Once the TPP starts, I believe that the most directly impacted sector will be the wine sector, as well as other imports like whisky and other beverages. So when it comes to our operations, there will be some effect on wine as well as other Western-style liquor, but the effects will not be as large as others may expect. This is something that I saw within the company, but if you look at the distance between New York and Los Angeles with relation to where Tokyo is, then you can reach almost to Ho Chi Minh City. With the distribution network spreading, I believe that it is more important to consider how we can keep up with this kind of expansion as a supplier and maintain the brand in this kind of market being confronted today.


Where you’d like to see the company for its 150th anniversary in 2026?

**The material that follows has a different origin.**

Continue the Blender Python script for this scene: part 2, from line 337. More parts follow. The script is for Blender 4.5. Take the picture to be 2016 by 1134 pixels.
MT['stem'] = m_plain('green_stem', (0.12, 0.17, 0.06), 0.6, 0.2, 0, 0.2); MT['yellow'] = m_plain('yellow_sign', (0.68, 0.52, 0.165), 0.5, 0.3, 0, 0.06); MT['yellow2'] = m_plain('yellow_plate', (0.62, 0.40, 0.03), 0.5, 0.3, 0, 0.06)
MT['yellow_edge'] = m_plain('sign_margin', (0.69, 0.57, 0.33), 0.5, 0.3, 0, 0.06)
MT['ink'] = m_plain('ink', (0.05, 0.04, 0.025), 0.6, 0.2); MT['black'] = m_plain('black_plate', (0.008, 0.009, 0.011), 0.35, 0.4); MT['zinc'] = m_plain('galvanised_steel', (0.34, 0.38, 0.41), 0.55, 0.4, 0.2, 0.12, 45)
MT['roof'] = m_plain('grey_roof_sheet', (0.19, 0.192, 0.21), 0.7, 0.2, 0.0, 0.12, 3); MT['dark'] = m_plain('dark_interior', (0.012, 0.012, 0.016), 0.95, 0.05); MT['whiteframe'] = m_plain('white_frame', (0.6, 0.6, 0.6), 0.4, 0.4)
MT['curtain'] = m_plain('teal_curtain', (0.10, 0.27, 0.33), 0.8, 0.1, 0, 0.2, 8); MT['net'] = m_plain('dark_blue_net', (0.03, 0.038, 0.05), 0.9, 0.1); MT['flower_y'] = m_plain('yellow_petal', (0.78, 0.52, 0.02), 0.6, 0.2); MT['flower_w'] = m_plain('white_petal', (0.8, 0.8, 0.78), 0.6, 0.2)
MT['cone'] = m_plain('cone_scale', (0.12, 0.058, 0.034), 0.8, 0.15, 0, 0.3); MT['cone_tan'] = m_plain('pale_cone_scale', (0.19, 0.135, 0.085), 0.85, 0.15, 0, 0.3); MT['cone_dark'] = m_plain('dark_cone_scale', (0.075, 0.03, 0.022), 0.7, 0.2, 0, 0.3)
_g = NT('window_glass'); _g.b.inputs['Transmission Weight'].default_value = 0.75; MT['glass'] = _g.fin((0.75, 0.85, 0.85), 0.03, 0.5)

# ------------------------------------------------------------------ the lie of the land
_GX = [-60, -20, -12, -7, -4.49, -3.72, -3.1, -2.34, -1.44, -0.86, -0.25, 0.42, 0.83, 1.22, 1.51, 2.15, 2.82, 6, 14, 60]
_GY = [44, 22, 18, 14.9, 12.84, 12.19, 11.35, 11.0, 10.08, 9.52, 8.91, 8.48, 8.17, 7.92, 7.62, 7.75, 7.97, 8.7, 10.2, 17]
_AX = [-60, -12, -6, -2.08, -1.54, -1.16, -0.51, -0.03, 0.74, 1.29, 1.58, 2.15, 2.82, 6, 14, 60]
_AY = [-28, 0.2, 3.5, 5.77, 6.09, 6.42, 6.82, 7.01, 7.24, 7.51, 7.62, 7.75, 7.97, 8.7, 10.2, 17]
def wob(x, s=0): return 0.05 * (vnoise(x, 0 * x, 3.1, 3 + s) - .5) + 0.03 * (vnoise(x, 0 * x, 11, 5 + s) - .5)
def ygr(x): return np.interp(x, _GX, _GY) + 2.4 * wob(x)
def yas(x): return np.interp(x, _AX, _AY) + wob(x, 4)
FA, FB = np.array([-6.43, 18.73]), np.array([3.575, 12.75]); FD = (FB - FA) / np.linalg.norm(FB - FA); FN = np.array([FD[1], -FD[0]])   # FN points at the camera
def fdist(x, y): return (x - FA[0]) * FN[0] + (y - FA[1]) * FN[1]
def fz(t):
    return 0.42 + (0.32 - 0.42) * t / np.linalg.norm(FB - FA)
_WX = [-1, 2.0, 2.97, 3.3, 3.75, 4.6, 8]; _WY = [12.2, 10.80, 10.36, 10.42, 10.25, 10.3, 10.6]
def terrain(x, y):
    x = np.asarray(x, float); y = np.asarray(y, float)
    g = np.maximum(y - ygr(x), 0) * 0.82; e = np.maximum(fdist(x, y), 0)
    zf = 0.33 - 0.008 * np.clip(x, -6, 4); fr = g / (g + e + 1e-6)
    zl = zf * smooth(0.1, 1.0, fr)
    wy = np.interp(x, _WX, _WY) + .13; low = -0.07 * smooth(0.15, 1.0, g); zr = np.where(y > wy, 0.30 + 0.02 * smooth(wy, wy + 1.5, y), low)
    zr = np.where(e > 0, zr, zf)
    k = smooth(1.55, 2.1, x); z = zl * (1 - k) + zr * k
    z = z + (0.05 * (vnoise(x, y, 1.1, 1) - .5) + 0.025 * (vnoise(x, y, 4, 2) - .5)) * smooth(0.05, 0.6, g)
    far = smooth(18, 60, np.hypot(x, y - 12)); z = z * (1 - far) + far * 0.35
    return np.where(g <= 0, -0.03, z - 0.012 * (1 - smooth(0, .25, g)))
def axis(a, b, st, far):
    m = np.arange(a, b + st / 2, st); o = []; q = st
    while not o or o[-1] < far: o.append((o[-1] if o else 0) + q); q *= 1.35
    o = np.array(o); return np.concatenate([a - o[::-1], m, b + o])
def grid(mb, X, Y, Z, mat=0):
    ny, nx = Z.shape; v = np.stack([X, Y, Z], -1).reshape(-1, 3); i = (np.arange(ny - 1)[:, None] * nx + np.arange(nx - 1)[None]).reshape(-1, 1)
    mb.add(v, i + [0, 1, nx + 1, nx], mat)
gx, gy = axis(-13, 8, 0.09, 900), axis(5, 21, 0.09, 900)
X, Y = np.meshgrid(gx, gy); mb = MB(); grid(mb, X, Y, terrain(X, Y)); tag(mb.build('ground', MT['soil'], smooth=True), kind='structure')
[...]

The portfolio we have right now we have been building up since 1876 when our beer operation started. I believe that leveraging this will be of continual importance for us. As a food supplier in this market as well, we think providing the highest quality to our customers and acting upon it will be of utmost importance rather than just the pure pursuit of revenues in our operations. By undertaking these principles, I believe that it is possible to take our Sapporo brand to a globally recognized brand.


What is your final message to the readers?

I was very thankful to see media like [USA Today] with high quality as well as being easy to approach and read since I was in the United States, around 1985. The United States’ market is one of the most appealing markets for us as well as one of the best partners. We’ll hopefully continue our efforts to provide high-quality products to our customers in the United States.